● Job
Output the first line of the listing and each line after it, up to and including the line that contains "PI = math.pi", exactly as written, minus the pictures.

● Data extract
** begin **

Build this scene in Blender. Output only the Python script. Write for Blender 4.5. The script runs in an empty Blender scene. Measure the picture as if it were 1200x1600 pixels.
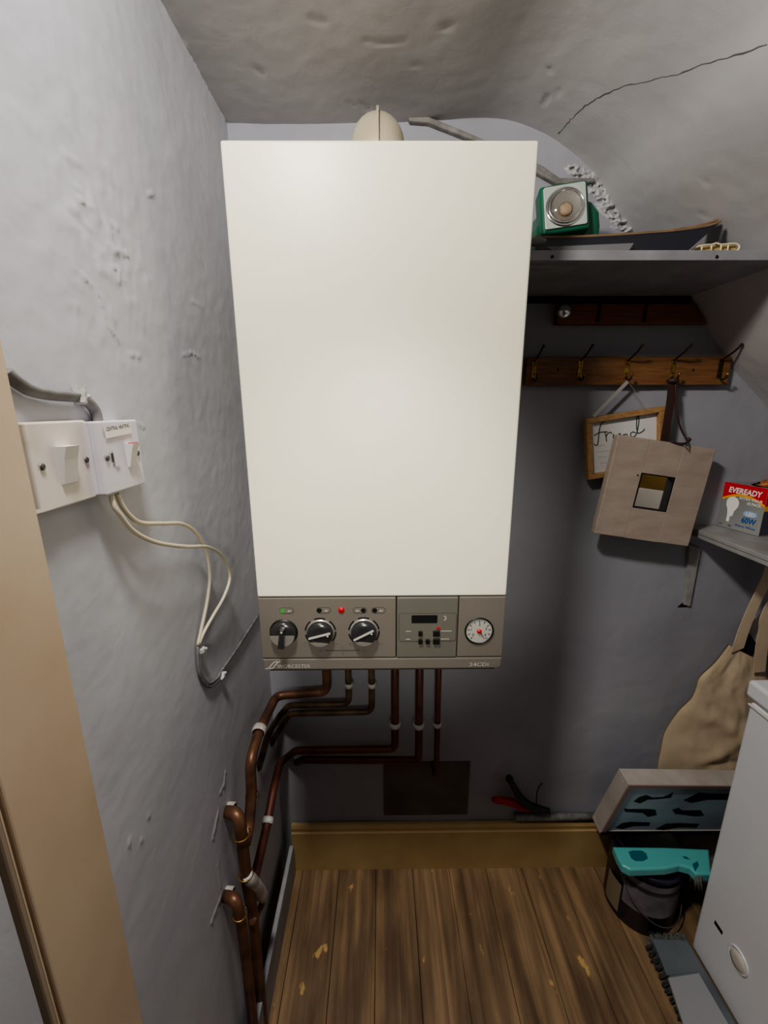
import bpy, bmesh, math, random
import numpy as np
from mathutils import Vector as V, Matrix, noise
random.seed(7)
SC = bpy.context.scene
COL = SC.collection
PI = math.pi

# ------------------------------------------------------------------ camera calibration (measured from the photograph)
F, PITCH, YAW, ROLL, H = 654.15, .2428, .007, -.0035, 1.447
fw = V((math.sin(YAW)*math.cos(PITCH), math.cos(YAW)*math.cos(PITCH), -math.sin(PITCH)))
rt = V((math.cos(YAW), -math.sin(YAW), 0)); up = rt.cross(fw)
RT = rt*math.cos(ROLL)+up*math.sin(ROLL); UP = -rt*math.sin(ROLL)+up*math.cos(ROLL)
def ray(px, py): return fw + RT*((px-600)/F) + UP*((800-py)/F)
def at(px, py, **k):
    """world point seen at a pixel of the photograph on the plane x=, y= or z= (z measured from the floor)"""
    d = ray(px, py); a, v = list(k.items())[0]; i = 'xyz'.index(a)
    if a == 'z': v -= H
    p = d*(v/d[i]); return V((p.x, p.y, p.z+H))
cam = bpy.data.objects.new('camera', bpy.data.cameras.new('camera')); COL.objects.link(cam)
m = Matrix((RT, UP, -fw)).transposed().to_4x4(); m.translation = (0, 0, H); cam.matrix_world = m
cam.data.sensor_fit = 'VERTICAL'; cam.data.sensor_height = 24; cam.data.lens = 24*F/1600; cam.data.clip_start = .01
SC.camera = cam

XL, YB, YF = -.321, 1.0552, .6977          # left wall, back wall, boiler front
# ------------------------------------------------------------------ materials
def srgb(r, g, b):
    f = lambda c: (c/12.92 if c <= .04045 else ((c+.055)/1.055)**2.4)
    return (f(r/255), f(g/255), f(b/255), 1)
def mat(name, col, rough=.6, metal=0, var=.0, vs=8, bump=0, bs=60, stretch=None, col2=None, coat=0, emit=0, trans=0, lo=.35, hi=.65):
    M = bpy.data.materials.new(name); M.use_nodes = True; nt = M.node_tree; n = nt.nodes; b = n['Principled BSDF']
    b.inputs['Roughness'].default_value = rough; b.inputs['Metallic'].default_value = metal
    b.inputs['Base Color'].default_value = col
    if coat: b.inputs['Coat Weight'].default_value = coat; b.inputs['Coat Roughness'].default_value = .15
    if emit: b.inputs['Emission Color'].default_value = col; b.inputs['Emission Strength'].default_value = emit
    if trans: b.inputs['Transmission Weight'].default_value = trans
    tc = n.new('ShaderNodeTexCoord'); mp = n.new('ShaderNodeMapping'); nt.links.new(tc.outputs['Object'], mp.inputs[0])
    if stretch: mp.inputs['Scale'].default_value = stretch
    if var or col2:
        t = n.new('ShaderNodeTexNoise'); t.inputs['Scale'].default_value = vs; t.inputs['Detail'].default_value = 6
        nt.links.new(mp.outputs[0], t.inputs['Vector'])
        r = n.new('ShaderNodeValToRGB'); r.color_ramp.elements[0].position = lo; r.color_ramp.elements[1].position = hi
        c2 = col2 or tuple(c*(1-var) for c in col[:3])+(1,)
        r.color_ramp.elements[0].color = c2; r.color_ramp.elements[1].color = col
        nt.links.new(t.outputs['Fac'], r.inputs[0]); nt.links.new(r.outputs[0], b.inputs['Base Color'])
    if bump:
        t = n.new('ShaderNodeTexNoise'); t.inputs['Scale'].default_value = bs; t.inputs['Detail'].default_value = 5
        nt.links.new(mp.outputs[0], t.inputs['Vector'])
        q = n.new('ShaderNodeBump'); q.inputs['Strength'].default_value = bump; q.inputs['Distance'].default_value = .004
        nt.links.new(t.outputs['Fac'], q.inputs['Height']); nt.links.new(q.outputs[0], b.inputs['Normal'])
    return M

def wall_mat(name, col, dark):
    M = mat(name, col, rough=.55, col2=dark, vs=5, lo=.25, hi=.7)
    nt = M.node_tree; n = nt.nodes; b = n['Principled BSDF']; b.inputs['Specular IOR Level'].default_value = .3
    tc = n['Texture Coordinate'] if 'Texture Coordinate' in n else n.new('ShaderNodeTexCoord')
    a = n.new('ShaderNodeTexNoise'); a.inputs['Scale'].default_value = 22; a.inputs['Detail'].default_value = 8; a.inputs['Roughness'].default_value = .55
    a.inputs['Distortion'].default_value = .6
    nt.links.new(tc.outputs['Object'], a.inputs['Vector'])
    v = n.new('ShaderNodeTexNoise'); v.inputs['Scale'].default_value = 130; v.inputs['Detail'].default_value = 3
    nt.links.new(tc.outputs['Object'], v.inputs['Vector'])
    mx = n.new('ShaderNodeMath'); mx.operation = 'MULTIPLY_ADD'; mx.inputs[1].default_value = .18
    nt.links.new(v.outputs['Fac'], mx.inputs[0]); nt.links.new(a.outputs['Fac'], mx.inputs[2])
    q = n.new('ShaderNodeBump'); q.inputs['Strength'].default_value = .13; q.inputs['Distance'].default_value = .005
    nt.links.new(mx.outputs[0], q.inputs['Height']); nt.links.new(q.outputs[0], b.inputs['Normal'])
    return M

def floor_mat():
    M = bpy.data.materials.new('old floorboards'); M.use_nodes = True; nt = M.node_tree; n = nt.nodes; L = nt.links.new; b = n['Principled BSDF']
    tc = n.new('ShaderNodeTexCoord'); sp = n.new('ShaderNodeSeparateXYZ'); L(tc.outputs['Object'], sp.inputs[0])
    d = n.new('ShaderNodeMath'); d.operation = 'MULTIPLY_ADD'; d.inputs[1].default_value = 1/.118; d.inputs[2].default_value = .3; L(sp.outputs[0], d.inputs[0])
    f = n.new('ShaderNodeMath'); f.operation = 'FLOOR'; L(d.outputs[0], f.inputs[0])
    w = n.new('ShaderNodeTexWhiteNoise'); w.noise_dimensions = '1D'; L(f.outputs[0], w.inputs['W'])
    mp = n.new('ShaderNodeMapping'); mp.inputs['Scale'].default_value = (42, 2.2, 1); L(tc.outputs['Object'], mp.inputs[0])
    ad = n.new('ShaderNodeVectorMath'); ad.operation = 'ADD'; L(mp.outputs[0], ad.inputs[0])
    sc = n.new('ShaderNodeVectorMath'); sc.operation = 'SCALE'; sc.inputs['Scale'].default_value = 9; L(w.outputs['Color'], sc.inputs[0]); L(sc.outputs[0], ad.inputs[1])
    g = n.new('ShaderNodeTexNoise'); g.inputs['Scale'].default_value = 1; g.inputs['Detail'].default_value = 7; g.inputs['Distortion'].default_value = .6; L(ad.outputs[0], g.inputs['Vector'])
    r = n.new('ShaderNodeValToRGB'); e = r.color_ramp.elements
    e[0].position = .3; e[0].color = srgb(98, 74, 52); e[1].position = .72; e[1].color = srgb(154, 124, 92)
    x = r.color_ramp.elements.new(.5); x.color = srgb(124, 100, 74); L(g.outputs['Fac'], r.inputs[0])
    # large stains, then scattered ochre paint spots
    s = n.new('ShaderNodeTexNoise'); s.inputs['Scale'].default_value = 4; s.inputs['Detail'].default_value = 5
    ms = n.new('ShaderNodeMapping'); ms.inputs['Scale'].default_value = (2.6, .8, 1); L(tc.outputs['Object'], ms.inputs[0]); L(ms.outputs[0], s.inputs['Vector'])
    r2 = n.new('ShaderNodeValToRGB'); r2.color_ramp.elements[0].position = .38; r2.color_ramp.elements[1].position = .56
    r2.color_ramp.elements[0].color = (.55, .52, .50, 1); r2.color_ramp.elements[1].color = (1, 1, 1, 1); L(s.outputs['Fac'], r2.inputs[0])
    m1 = n.new('ShaderNodeMix'); m1.data_type = 'RGBA'; m1.blend_type = 'MULTIPLY'; m1.inputs[0].default_value = 1
    L(r.outputs[0], m1.inputs[6]); L(r2.outputs[0], m1.inputs[7])
    p = n.new('ShaderNodeTexNoise'); p.inputs['Scale'].default_value = 26; p.inputs['Detail'].default_value = 4
    mp2 = n.new('ShaderNodeMapping'); mp2.inputs['Scale'].default_value = (1, .5, 1); L(tc.outputs['Object'], mp2.inputs[0]); L(mp2.outputs[0], p.inputs['Vector'])
    r3 = n.new('ShaderNodeValToRGB'); r3.color_ramp.elements[0].position = .685; r3.color_ramp.elements[1].position = .72
    L(p.outputs['Fac'], r3.inputs[0])
    m2 = n.new('ShaderNodeMix'); m2.data_type = 'RGBA'; m2.inputs[7].default_value = srgb(178, 146, 92)
    L(r3.outputs[0], m2.inputs[0]); L(m1.outputs[2], m2.inputs[6])
    L(m2.outputs[2], b.inputs['Base Color']); b.inputs['Roughness'].default_value = .62
    q = n.new('ShaderNodeBump'); q.inputs['Strength'].default_value = .3; q.inputs['Distance'].default_value = .003; L(g.outputs['Fac'], q.inputs['Height']); L(q.outputs[0], b.inputs['Normal'])
    return M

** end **

● Solution to this task
Build this scene in Blender. Output only the Python script. Write for Blender 4.5. The script runs in an empty Blender scene. Measure the picture as if it were 1200x1600 pixels.
import bpy, bmesh, math, random
import numpy as np
from mathutils import Vector as V, Matrix, noise
random.seed(7)
SC = bpy.context.scene
COL = SC.collection
PI = math.pi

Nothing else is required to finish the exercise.